The Black Angels

Indigo Meadow (Blue Horizon)

Texas Platters

The Black Angels

Indigo Meadow (Blue Horizon)

On Indigo Meadow, terror finally hits home for the Black Angels. As if to mark the 10-year anniversary of the Iraq invasion, the locals' fourth LP and first since the departure of longtime guitarist Nate Ryan tackles the lasting toll of war – both foreign and domestic. "Broken Soldier" tells of a veteran "wounded in both legs" and struggling to regain intimacy. "I want to feel safe closing my eyes with you," intones frontman Alex Maas.
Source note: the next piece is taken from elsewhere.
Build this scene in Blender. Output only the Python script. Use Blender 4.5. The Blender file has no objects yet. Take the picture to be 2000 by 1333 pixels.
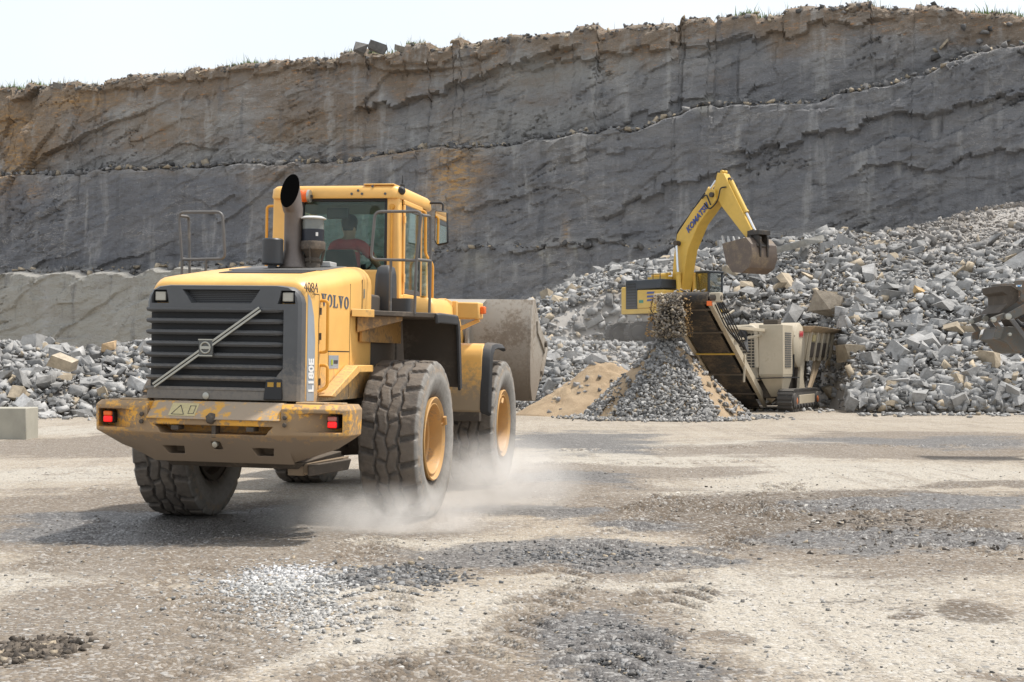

He then lands a kill shot in the post-traumatic stress disorder of "Evil Things," which addresses a similar struggle to regain normalcy. "We're the same with bad intentions," he notes in a moment of sheer menace. The statement could just as easily summarize Indigo Meadow. Produced by John Congleton, the album bridges the quartet's trademark dark reverberations with the fun-house psych of 2010 breakthrough Phosphene Dream, only with more studio effects than all four sides of The Beatles (see "I Hear Colors (Chromaesthesia)") and an emphasis on the Doors' Soft Parade-era organ. "The Sniper at the Gates of Heaven," from 2006 debut Passover, gets a reboot in the charging "Don't Play With the Guns" starring Josephine, a femme fatale finding happiness in a warm revolver. Not every drone strike connects: "War on Holiday" and "Holland" both make for better music licensing than listening, suffering from dull lyricism, but that's countered by "Twisted Light," which inverts the 13th Floor Elevators' cosmic message. "Slip inside your helpless mind," instructs guitarist Christian Bland. For the Black Angels, there's no shelter from war games. (The Black Angels help headline the sixth annual Austin Psych Fest, April 26-28, Carson Creek Ranch.)